How the 9th Art provides Laurent Simon with more than just free travel through space and time

The VMLY&R London chief creative officer tells us how graphic art influences his creative thinking

By Laurent Simon

Many things have contributed to forming and informing my creative taste.

One of them is the 9th Art, more commonly known as the world of graphic novels, mangas, and comics.

It started at a young age; one of my next-door neighbours was a comic artist. I can still smell the black ink, and I vividly remember being transfixed by the thousands of books on the shelves.

Beyond free travel through space and time, reading graphic novels has taught me three neat tricks.

Storytelling: André Franquin’s Last Laugh comic strips

It’s the art of storyboarding. Every stroke, speech bubble, angle, and character is there for a reason. They all tell the story. And Franquin can reduce it down to one frame. Artists like Roba only need a page.

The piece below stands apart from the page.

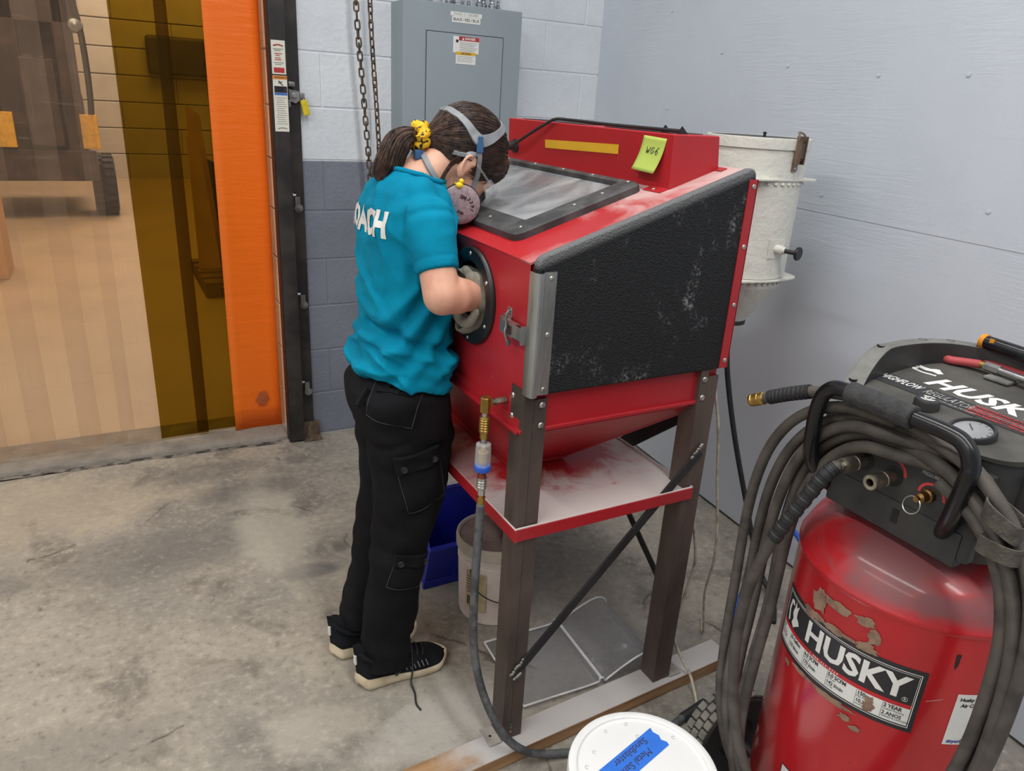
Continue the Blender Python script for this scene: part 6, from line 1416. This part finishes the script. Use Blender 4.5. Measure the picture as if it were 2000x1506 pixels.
# --- shirt
def shirt():
    m = MB(); n = 56
    S = [(0.866, 0.591, 0.109, 0.160, -0.24, 2.3), (0.90, 0.594, 0.108, 0.158, -0.20, 2.3), (0.94, 0.599, 0.100, 0.150, -0.14, 2.3), (1.00, 0.602, 0.097, 0.150, -0.06, 2.3), (1.08, 0.606, 0.096, 0.142, 0, 2.4), (1.16, 0.605, 0.099, 0.147, 0, 2.5),
         (1.22, 0.604, 0.099, 0.149, 0, 2.5), (1.262, 0.605, 0.094, 0.146, 0.0, 2.4), (1.293, 0.608, 0.084, 0.130, -0.04, 2.3), (1.316, 0.617, 0.072, 0.104, -0.14, 2.2), (1.328, 0.626, 0.062, 0.074, -0.26, 2.0)]
    m.loft([ell((cx, PYc, z), a, b, n, ex, dz) for z, cx, a, b, dz, ex in S])
    for Sh, E in ((SHr, ELr), (SHl, ELl)):
        sgn = -1 if Sh.y < PYc else 1; d = (E-Sh).normalized()
        P = [Sh+Vector((0.0, -sgn*0.050, 0.012)), Sh+Vector((0, -sgn*0.02, 0.0)), Sh+d*0.02, Sh+d*0.06, Sh+d*0.10, Sh+d*0.122]
        R = [0.050, 0.055, 0.0555, 0.0520, 0.0470, 0.0455]; N = d.orthogonal().normalized(); B = d.cross(N); rings = []
        for i, (p, r) in enumerate(zip(P, R)):
            rings.append([p+(N*math.cos(2*PI*j/32)+B*math.sin(2*PI*j/32))*r for j in range(32)])
        m.loft(rings)
        m.sphere(Sh+Vector((0.0, 0, 0.002)), (0.056, 0.046, 0.045))
    m.capsule((0.604, PYc-0.09, 1.286), (0.608, PYc+0.09, 1.286), 0.048, 0.048, 20)
    r = remeshed(m, 0.0048, 4, 0.5)
    def folds(p, nn):
        d = 0.0; low = sstep(p.z, 1.06, 0.90); rel = Vector((p.x, p.y-PYc, p.z)); arm = (Vector((p.x, p.y, p.z))-SHr).length
        onarm = 1 if ((p-(SHr+ELr)/2).length < 0.11 and p.y < SHr.y-0.012) else 0
        if not onarm:
            # horizontal bunching above the hips
            q = Vector((p.x*5, p.y*5, (p.z+0.22*p.x)*19)); d += low*0.013*noise.noise(q)
            q2 = Vector((p.x*3+4, p.y*4, (p.z-0.55*p.x)*13)); d += 0.0075*noise.noise(q2)*sstep(p.z, 1.30, 1.18)
            # long pull folds from the armpit towards the lower back
            if p.y < PYc:
                s = (p.z-1.19)+1.35*(0.63-p.x); fade = gauss(p.y-(PYc-0.13), 0.09)
                for off, am, wd in ((-0.02, 0.010, 0.018), (-0.10, 0.012, 0.022), (-0.20, 0.010, 0.024), (-0.285, 0.012, 0.02)): d += am*gauss(s-off, wd)*fade*sstep(p.z, 0.86, 0.95)
                d -= 0.014*gauss(s+0.06, 0.02)*fade+0.010*gauss(s+0.155, 0.02)*fade
                # deep fold over the waist
                d += 0.013*gauss(p.z-(0.945-0.30*(p.x-0.60)), 0.014)-0.014*gauss(p.z-(0.972-0.30*(p.x-0.60)), 0.012)
            rf = abs(noise.noise(Vector((p.x*7+2, p.y*7, (p.z+0.5*p.x)*15)))); d += 0.012*(0.20-rf)*(0.30+0.70*sstep(p.z, 1.26, 1.02))
            rf = abs(noise.noise(Vector((p.x*16, p.y*16, p.z*11+4)))); d += 0.0060*(0.25-rf)
            back = sstep(p.x, 0.66, 0.60)
            n1 = noise.noise(Vector((p.x*3+1, (p.y-PYc)*4, (p.z+0.9*p.x-0.25*p.y)*9))); d += 0.010*max(0, 1-abs(n1)*5)**2*sstep(p.z, 1.24, 1.12)
            n2 = noise.noise(Vector((p.x*4+7, p.y*4, (p.z+0.25*p.x)*15+2))); d += 0.010*max(0, 1-abs(n2)*4.5)**2*sstep(p.z, 1.04, 0.94)
            n3 = noise.noise(Vector((p.x*11, p.y*11, p.z*7+1))); d += 0.0035*max(0, 1-abs(n3)*4)**2
            d += 0.004*noise.noise(p*24)-0.0035
            hem = (p.z-(0.872-0.24*(p.x-0.588))); d += 0.0035*gauss(hem-0.012, 0.010)
        else:
            t = (p-SHr).dot((ELr-SHr).normalized()); d += 0.004*(0.25-abs(noise.noise(Vector((p.x*14, p.y*14, p.z*20)))))-0.0012*gauss(t-0.098, 0.0035)
            d -= 0.0015*gauss(t-0.004, 0.004)
        return d
    displace(r, folds)
    # smooth shoulder and tie the crotch of the sleeve
    return r
sh_mb = shirt(); shirt_o = obj('shirt', sh_mb, 'shirt_teal', per, 180); shs = Surf(sh_mb)
q = text_mb('COACH', 0.072, 0.0038, 0.0, 'CENTER', 1.02, 0.006, 0.86); q = place(q, (0.30, PYc+0.012, 1.230), (0, -1, 0), (0, 0, 1)); shs.drape(q, (1, 0, 0), 0.0018); obj('back_lettering', q, 'label_white', shirt_o, 180)
# collar ribbing
nr = []
for i in range(36):
    t = 2*PI*i/36; c = Vector((0.626, PYc, 1.322)); o_ = c+Vector((0.16*math.cos(t), 0.16*math.sin(t), 0.05-0.05*math.cos(t))); h, nn = shs.near(c+Vector((0.062*math.cos(t), 0.074*math.sin(t), 0.008-0.018*math.cos(t)))); nr.append(h+nn*0.002)
obj('collar', MB().tube(nr, 0.0065, 8, closed=True), 'shirt_teal', shirt_o, 180)

# --- trousers
def trousers():
    m = MB(); n = 44
    S = [(0.70, 0.594, 0.098, 0.140), (0.745, 0.590, 0.110, 0.154), (0.79, 0.587, 0.118, 0.161), (0.84, 0.585, 0.119, 0.162), (0.866, 0.592, 0.104, 0.146), (0.888, 0.598, 0.080, 0.122)]
    m.loft([ell((cx, PYc+0.004, z), a, b, n, 2.4) for z, cx, a, b in S])
    L = {'r': [(0.800, 0.594, 0.108, 0.082), (0.70, 0.602, 0.106, 0.082), (0.60, 0.604, 0.096, 0.079), (0.52, 0.592, 0.083, 0.074), (0.44, 0.578, 0.076, 0.069), (0.36, 0.568, 0.073, 0.067), (0.27, 0.558, 0.070, 0.065), (0.18, 0.546, 0.067, 0.063), (0.10, 0.536, 0.066, 0.062), (0.055, 0.533, 0.067, 0.062)],
         'l': [(0.800, 0.592, 0.104, 0.082), (0.70, 0.604, 0.096, 0.078), (0.60, 0.606, 0.084, 0.072), (0.52, 0.596, 0.077, 0.068), (0.44, 0.582, 0.071, 0.065), (0.36, 0.566, 0.067, 0.063), (0.27, 0.548, 0.063, 0.060), (0.18, 0.528, 0.060, 0.057), (0.12, 0.514, 0.058, 0.054), (0.090, 0.509, 0.057, 0.053)]}
    for k2, y in LEG.items(): m.loft([ell((cx, y+(0.010 if k2 == 'r' else -0.010)*sstep(z, 0.5, 0.8), z), a, b, 36, 2.3) for z, cx, a, b in L[k2]])
    r = remeshed(m, 0.0056, 4, 0.5)
    def folds(p, nn):
        d = 0.0045*noise.noise(Vector((p.x*9, p.y*9, p.z*9+3)))
        d += 0.010*noise.noise(Vector((p.x*6, p.y*6, (p.z+0.35*p.x)*22)))*(0.25+0.75*gauss(p.z-0.40, 0.12)+0.8*gauss(p.z-0.11, 0.07)+0.5*gauss(p.z-0.70, 0.06))
        d += 0.006*noise.noise(Vector((p.x*4+8, p.y*5, (p.z-0.6*p.x)*12)))
        # creases under the seat
        d -= 0.010*gauss(p.z-(0.700+0.5*(p.x-0.48)), 0.012)*sstep(p.x, 0.60, 0.48)
        return d
    return displace(r, folds)
tr_mb = trousers(); tro = obj('trousers', tr_mb, 'trouser_black', per, 180); trs = Surf(tr_mb)
def pocket(px, py, yplane, d, tilt, w1, h1, flap=True, bulge=0.010):
    """px, py only pick the spot on the leg; the pocket is cast on the cloth"""
    ry = Vector(((px-1000)/1450, (py-753)/1450, 1.0)); wd = Vector((RW[0][0]*ry.x+RW[0][1]*ry.y+RW[0][2]*ry.z, RW[1][0]*ry.x+RW[1][1]*ry.y+RW[1][2]*ry.z, RW[2][0]*ry.x+RW[2][1]*ry.y+RW[2][2]*ry.z))
    h, nn = trs.ray(CAM, wd, 5)
    if h is None: h = CAM+wd*((yplane-CAM.y)/wd.y)
    d = Vector(d).normalized(); u = Vector((d.y, -d.x, 0)).normalized(); v = Vector((0, 0, 1)); R = Matrix.Rotation(tilt, 3, d); u = R @ u; v = R @ v
    shp = lambda a, b: (a*(1.0+0.05*b), b+0.02*math.sin(a*7))
    pk = obj('pocket', trs.patch(h, u, v, w1, h1, 12, 12, 0.003, d, shp, lambda a, b: bulge*max(0, (1-(2*a)**4)*(1-(2*b)**4))*(0.7-b*0.6)), 'trouser_black', tro, 60)
    ctr = h+v*(h1*0.43)
    if flap:
        fl_ = obj('pocket_flap', trs.patch(ctr, u, v, w1*1.06, h1*0.30, 12, 5, 0.009+bulge*0.5, d, None, lambda a, b: 0.003*math.sin(a*9)*(0.5-b)), 'trouser_black', pk, 60)
        for a in (-0.36, 0.36):
            q_ = ctr+u*(a*w1)-v*(h1*0.06); hh, n2 = trs.ray(q_-d*0.4, d)
            if hh is None: continue
            c = hh-d*(0.0105+bulge*0.5)
            obj('button', MB().lathe([(0.0035, -0.003), (0.0075, -0.003), (0.0085, 0.0), (0.0075, 0.002), (0.0055, 0.001), (0.004, 0.0005), (0, 0.0005)], c, 14, M=(-d).to_track_quat('Z', 'Y').to_matrix()), 'mask_black', fl_)
    # stitched edges
    for e0, e1 in (((-0.5, -0.5), (0.5, -0.5)), ((-0.5, -0.5), (-0.5, 0.35)), ((0.5, -0.5), (0.5, 0.35))):
        P = []
        for i in range(13):
            a = e0[0]+(e1[0]-e0[0])*i/12; b = e0[1]+(e1[1]-e0[1])*i/12; a, b = shp(a, b); hh, n2 = trs.ray(h+u*(a*w1)+v*(b*h1)-d*0.4, d)
            if hh is not None: P.append(hh-d*0.0035)
        if len(P) > 3: obj('stitched_edge', MB().tube(P, 0.0011, 4), 'trouser_seam', pk, 180)
    return pk
pocket(766, 785, -1.65, (0.62, 0.78, 0), 0.20, 0.112, 0.108)
pocket(825, 940, -1.69, (0.10, 1.0, 0), -0.22, 0.105, 0.150)
pocket(800, 1122, -1.68, (0.10, 1.0, 0), 0.28, 0.098, 0.090, True, 0.006)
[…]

Franquin’s Last Laugh is a masterclass in satire. No colours. Just black ink and enlightened vitriol. It made me think, smile, reconsider and question. And importantly, his criticism of the world he lived in was constructive, not hateful. I’ve always admired the talent and intelligence it requires of people whose work vulgarises complex ideas, and Franquin was one of them.

Creative minds both write the overall story and craft details that might escape less expert eyes, and these details are what will make a story truly resonate with people.

Art: Moebius' artworks for The Incal

Style is equally as important as substance in bringing stories to life. Graphic novels create worlds that readers get lost in. The same story penned by one quill could look and make you feel vastly different in the hands of French artist, cartoonist, and writer, Jean Henri Gaston Giraud aka Moebius. He was the master at creating worlds.

L’incal could be published today, and it’d still feel more groundbreaking than most of what I read. His unbelievable talent led the unknown French artist brimming with imagination to influence the world’s biggest franchise: Star Wars.

Creating worlds and choosing who is best to do so is the daily affair of any creative leader.

Copy: Alan Moore’s V for Vendetta

Lastly, graphic novels showed me how words could sing. And, in my mind, no one has mastered that musicality like Moore did when V introduces himself to Evey.

Vonderful! When you have a spare three minutes, look at the revolutionary speech too. Once read, it shall never, ever be forgotten. Moore has a more lyrical style than the other authors cited. The ideas and themes he approaches are so important (social justice, personal and collective accountability…), and he does it with flourish and majesty.

If Bess was a Romantic, Moore’s V for Vendetta is profoundly Baroque. Long-form or short-form, prints or posts, words are still queens in the world of creativity.